The exercise: Output every line of the data exactly as it appears.

Data lines:
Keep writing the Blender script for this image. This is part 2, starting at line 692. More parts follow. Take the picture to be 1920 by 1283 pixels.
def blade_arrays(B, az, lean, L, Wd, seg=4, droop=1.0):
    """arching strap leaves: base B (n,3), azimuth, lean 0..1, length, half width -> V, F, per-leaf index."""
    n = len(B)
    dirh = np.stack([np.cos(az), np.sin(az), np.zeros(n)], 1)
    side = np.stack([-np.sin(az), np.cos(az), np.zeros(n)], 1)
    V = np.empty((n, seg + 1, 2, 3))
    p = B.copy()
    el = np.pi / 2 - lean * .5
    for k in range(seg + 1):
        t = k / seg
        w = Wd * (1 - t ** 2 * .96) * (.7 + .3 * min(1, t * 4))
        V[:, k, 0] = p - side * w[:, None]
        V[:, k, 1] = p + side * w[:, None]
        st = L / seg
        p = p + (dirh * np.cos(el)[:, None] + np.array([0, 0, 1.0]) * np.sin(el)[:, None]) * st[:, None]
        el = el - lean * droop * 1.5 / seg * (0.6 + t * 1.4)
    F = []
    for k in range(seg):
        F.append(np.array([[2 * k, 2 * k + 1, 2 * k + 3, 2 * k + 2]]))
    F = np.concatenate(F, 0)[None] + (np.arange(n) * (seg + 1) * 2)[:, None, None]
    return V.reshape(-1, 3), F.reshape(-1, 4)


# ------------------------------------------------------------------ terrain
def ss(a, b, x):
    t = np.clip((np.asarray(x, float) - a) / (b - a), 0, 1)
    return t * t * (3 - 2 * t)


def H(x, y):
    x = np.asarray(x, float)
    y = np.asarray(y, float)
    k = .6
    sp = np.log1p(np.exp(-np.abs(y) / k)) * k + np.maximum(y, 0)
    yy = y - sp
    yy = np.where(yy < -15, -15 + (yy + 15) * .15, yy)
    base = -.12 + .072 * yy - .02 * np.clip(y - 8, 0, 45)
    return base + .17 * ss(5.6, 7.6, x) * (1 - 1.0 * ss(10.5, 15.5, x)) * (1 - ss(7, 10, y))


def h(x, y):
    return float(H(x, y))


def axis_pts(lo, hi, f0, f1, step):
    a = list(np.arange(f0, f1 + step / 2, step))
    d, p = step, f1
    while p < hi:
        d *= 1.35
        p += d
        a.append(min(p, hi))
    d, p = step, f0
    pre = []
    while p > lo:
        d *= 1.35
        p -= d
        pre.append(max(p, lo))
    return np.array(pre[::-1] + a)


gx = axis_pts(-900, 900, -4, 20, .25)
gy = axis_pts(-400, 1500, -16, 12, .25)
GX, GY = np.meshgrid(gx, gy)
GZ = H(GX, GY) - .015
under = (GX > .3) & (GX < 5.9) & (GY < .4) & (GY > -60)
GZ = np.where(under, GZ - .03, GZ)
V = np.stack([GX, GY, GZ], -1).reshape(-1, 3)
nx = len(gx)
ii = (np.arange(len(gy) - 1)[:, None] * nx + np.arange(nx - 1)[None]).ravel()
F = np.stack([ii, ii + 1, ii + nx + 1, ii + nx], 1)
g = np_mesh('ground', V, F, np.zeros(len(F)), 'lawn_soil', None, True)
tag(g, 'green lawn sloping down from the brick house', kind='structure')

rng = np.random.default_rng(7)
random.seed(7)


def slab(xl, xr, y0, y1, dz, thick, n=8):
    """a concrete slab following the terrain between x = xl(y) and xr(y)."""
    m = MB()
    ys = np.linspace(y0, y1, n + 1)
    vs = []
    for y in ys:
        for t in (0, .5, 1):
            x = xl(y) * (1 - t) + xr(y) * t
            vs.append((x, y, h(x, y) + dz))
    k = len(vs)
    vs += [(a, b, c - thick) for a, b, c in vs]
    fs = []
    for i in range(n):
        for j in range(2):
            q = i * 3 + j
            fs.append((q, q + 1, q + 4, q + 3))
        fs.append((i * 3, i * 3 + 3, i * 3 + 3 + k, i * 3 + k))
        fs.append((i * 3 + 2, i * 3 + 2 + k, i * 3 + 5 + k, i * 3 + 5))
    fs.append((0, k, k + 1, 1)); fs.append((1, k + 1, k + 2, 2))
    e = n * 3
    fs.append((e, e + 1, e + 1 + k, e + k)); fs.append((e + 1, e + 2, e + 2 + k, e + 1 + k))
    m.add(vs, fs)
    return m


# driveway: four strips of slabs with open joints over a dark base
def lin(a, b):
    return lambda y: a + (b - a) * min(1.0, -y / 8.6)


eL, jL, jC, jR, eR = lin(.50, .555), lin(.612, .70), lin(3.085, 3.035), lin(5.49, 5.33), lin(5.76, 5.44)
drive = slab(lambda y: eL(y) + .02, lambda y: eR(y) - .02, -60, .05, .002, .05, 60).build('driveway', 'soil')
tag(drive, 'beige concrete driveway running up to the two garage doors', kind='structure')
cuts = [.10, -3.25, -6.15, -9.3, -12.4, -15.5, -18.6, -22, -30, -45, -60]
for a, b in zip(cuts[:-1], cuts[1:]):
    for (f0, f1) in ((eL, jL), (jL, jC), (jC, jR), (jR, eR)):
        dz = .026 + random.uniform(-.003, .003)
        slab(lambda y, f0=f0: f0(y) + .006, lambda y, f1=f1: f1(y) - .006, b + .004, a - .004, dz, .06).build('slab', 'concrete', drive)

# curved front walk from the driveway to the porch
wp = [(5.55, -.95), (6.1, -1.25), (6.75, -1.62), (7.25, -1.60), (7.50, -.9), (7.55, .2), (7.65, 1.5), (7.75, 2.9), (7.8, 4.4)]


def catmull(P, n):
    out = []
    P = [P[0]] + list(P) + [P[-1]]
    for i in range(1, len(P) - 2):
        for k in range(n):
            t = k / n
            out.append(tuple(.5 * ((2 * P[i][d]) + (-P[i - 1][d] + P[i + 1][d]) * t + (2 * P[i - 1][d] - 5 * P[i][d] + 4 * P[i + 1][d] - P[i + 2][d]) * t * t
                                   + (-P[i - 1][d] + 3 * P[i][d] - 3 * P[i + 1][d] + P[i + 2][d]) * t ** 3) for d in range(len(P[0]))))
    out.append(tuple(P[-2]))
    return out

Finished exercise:
Keep writing the Blender script for this image. This is part 2, starting at line 692. More parts follow. Take the picture to be 1920 by 1283 pixels.
def blade_arrays(B, az, lean, L, Wd, seg=4, droop=1.0):
    """arching strap leaves: base B (n,3), azimuth, lean 0..1, length, half width -> V, F, per-leaf index."""
    n = len(B)
    dirh = np.stack([np.cos(az), np.sin(az), np.zeros(n)], 1)
    side = np.stack([-np.sin(az), np.cos(az), np.zeros(n)], 1)
    V = np.empty((n, seg + 1, 2, 3))
    p = B.copy()
    el = np.pi / 2 - lean * .5
    for k in range(seg + 1):
        t = k / seg
        w = Wd * (1 - t ** 2 * .96) * (.7 + .3 * min(1, t * 4))
        V[:, k, 0] = p - side * w[:, None]
        V[:, k, 1] = p + side * w[:, None]
        st = L / seg
        p = p + (dirh * np.cos(el)[:, None] + np.array([0, 0, 1.0]) * np.sin(el)[:, None]) * st[:, None]
        el = el - lean * droop * 1.5 / seg * (0.6 + t * 1.4)
    F = []
    for k in range(seg):
        F.append(np.array([[2 * k, 2 * k + 1, 2 * k + 3, 2 * k + 2]]))
    F = np.concatenate(F, 0)[None] + (np.arange(n) * (seg + 1) * 2)[:, None, None]
    return V.reshape(-1, 3), F.reshape(-1, 4)


# ------------------------------------------------------------------ terrain
def ss(a, b, x):
    t = np.clip((np.asarray(x, float) - a) / (b - a), 0, 1)
    return t * t * (3 - 2 * t)


def H(x, y):
    x = np.asarray(x, float)
    y = np.asarray(y, float)
    k = .6
    sp = np.log1p(np.exp(-np.abs(y) / k)) * k + np.maximum(y, 0)
    yy = y - sp
    yy = np.where(yy < -15, -15 + (yy + 15) * .15, yy)
    base = -.12 + .072 * yy - .02 * np.clip(y - 8, 0, 45)
    return base + .17 * ss(5.6, 7.6, x) * (1 - 1.0 * ss(10.5, 15.5, x)) * (1 - ss(7, 10, y))


def h(x, y):
    return float(H(x, y))


def axis_pts(lo, hi, f0, f1, step):
    a = list(np.arange(f0, f1 + step / 2, step))
    d, p = step, f1
    while p < hi:
        d *= 1.35
        p += d
        a.append(min(p, hi))
    d, p = step, f0
    pre = []
    while p > lo:
        d *= 1.35
        p -= d
        pre.append(max(p, lo))
    return np.array(pre[::-1] + a)


gx = axis_pts(-900, 900, -4, 20, .25)
gy = axis_pts(-400, 1500, -16, 12, .25)
GX, GY = np.meshgrid(gx, gy)
GZ = H(GX, GY) - .015
under = (GX > .3) & (GX < 5.9) & (GY < .4) & (GY > -60)
GZ = np.where(under, GZ - .03, GZ)
V = np.stack([GX, GY, GZ], -1).reshape(-1, 3)
nx = len(gx)
ii = (np.arange(len(gy) - 1)[:, None] * nx + np.arange(nx - 1)[None]).ravel()
F = np.stack([ii, ii + 1, ii + nx + 1, ii + nx], 1)
g = np_mesh('ground', V, F, np.zeros(len(F)), 'lawn_soil', None, True)
tag(g, 'green lawn sloping down from the brick house', kind='structure')

rng = np.random.default_rng(7)
random.seed(7)


def slab(xl, xr, y0, y1, dz, thick, n=8):
    """a concrete slab following the terrain between x = xl(y) and xr(y)."""
    m = MB()
    ys = np.linspace(y0, y1, n + 1)
    vs = []
    for y in ys:
        for t in (0, .5, 1):
            x = xl(y) * (1 - t) + xr(y) * t
            vs.append((x, y, h(x, y) + dz))
    k = len(vs)
    vs += [(a, b, c - thick) for a, b, c in vs]
    fs = []
    for i in range(n):
        for j in range(2):
            q = i * 3 + j
            fs.append((q, q + 1, q + 4, q + 3))
        fs.append((i * 3, i * 3 + 3, i * 3 + 3 + k, i * 3 + k))
        fs.append((i * 3 + 2, i * 3 + 2 + k, i * 3 + 5 + k, i * 3 + 5))
    fs.append((0, k, k + 1, 1)); fs.append((1, k + 1, k + 2, 2))
    e = n * 3
    fs.append((e, e + 1, e + 1 + k, e + k)); fs.append((e + 1, e + 2, e + 2 + k, e + 1 + k))
    m.add(vs, fs)
    return m


# driveway: four strips of slabs with open joints over a dark base
def lin(a, b):
    return lambda y: a + (b - a) * min(1.0, -y / 8.6)


eL, jL, jC, jR, eR = lin(.50, .555), lin(.612, .70), lin(3.085, 3.035), lin(5.49, 5.33), lin(5.76, 5.44)
drive = slab(lambda y: eL(y) + .02, lambda y: eR(y) - .02, -60, .05, .002, .05, 60).build('driveway', 'soil')
tag(drive, 'beige concrete driveway running up to the two garage doors', kind='structure')
cuts = [.10, -3.25, -6.15, -9.3, -12.4, -15.5, -18.6, -22, -30, -45, -60]
for a, b in zip(cuts[:-1], cuts[1:]):
    for (f0, f1) in ((eL, jL), (jL, jC), (jC, jR), (jR, eR)):
        dz = .026 + random.uniform(-.003, .003)
        slab(lambda y, f0=f0: f0(y) + .006, lambda y, f1=f1: f1(y) - .006, b + .004, a - .004, dz, .06).build('slab', 'concrete', drive)

# curved front walk from the driveway to the porch
wp = [(5.55, -.95), (6.1, -1.25), (6.75, -1.62), (7.25, -1.60), (7.50, -.9), (7.55, .2), (7.65, 1.5), (7.75, 2.9), (7.8, 4.4)]


def catmull(P, n):
    out = []
    P = [P[0]] + list(P) + [P[-1]]
    for i in range(1, len(P) - 2):
        for k in range(n):
            t = k / n
            out.append(tuple(.5 * ((2 * P[i][d]) + (-P[i - 1][d] + P[i + 1][d]) * t + (2 * P[i - 1][d] - 5 * P[i][d] + 4 * P[i + 1][d] - P[i + 2][d]) * t * t
                                   + (-P[i - 1][d] + 3 * P[i][d] - 3 * P[i + 1][d] + P[i + 2][d]) * t ** 3) for d in range(len(P[0]))))
    out.append(tuple(P[-2]))
    return out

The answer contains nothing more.